Comment on [Louis Rossmann] Google supports right to repair? Think again.
helenslunch@feddit.nl 10 months ago
Louis has a tendency to ramble so I’ll give you the tl:dw
Google plans to make parts available but at the level that they should, so they’ll continue to be absurdly expensive to the point that it’s too expensive to even bother.
poopkins@lemmy.world 10 months ago
helenslunch@feddit.nl 10 months ago
No, I don’t think Apple sells any components at all and they intentionally make sure the phone doesn’t work properly after you replace them.

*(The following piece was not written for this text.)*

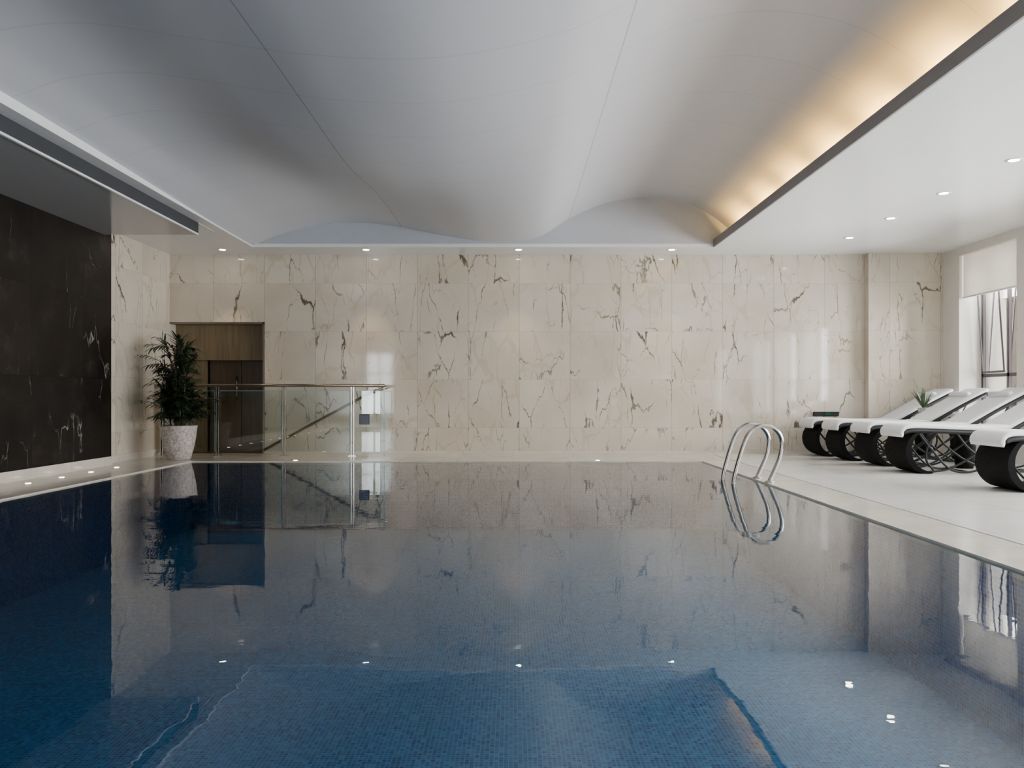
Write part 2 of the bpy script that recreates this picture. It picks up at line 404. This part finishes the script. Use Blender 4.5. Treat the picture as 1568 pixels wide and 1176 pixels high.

mxcory@lemmy.blahaj.zone 10 months ago
Apple sells parts and rents tool kits.
helenslunch@feddit.nl 10 months ago
They sell a select few parts, from which you’re FORCED to rent these stupid and unnecessary tool kits and then spend all day on the phone with Apple getting them to completely unnecessarily approve the repair with their servers.
Also you still cannot take it to a 3rd party store for this repair. You literally HAVE to DIY it at home.
chiliedogg@lemmy.world 10 months ago
Yep. If your USB port breaks, they want you to replace the entire motherboard for a thousand bucks.
Deello@lemm.ee 10 months ago
In other words, they took the Apple approach to right to repair. Disappointing but not unexpected. This is the same company that got rid of their “don’t be evil” motto after all.
tabular@lemmy.world 10 months ago
More specifically they don’t make “parts” available but “parts assemblies” - a large collection of parts attached together. Replacing one part requires buying ones you do not need, and replacing a part is a fallback when you can’t actually repair the part, which can require parts of a part (e.g. a chip on a circuit board).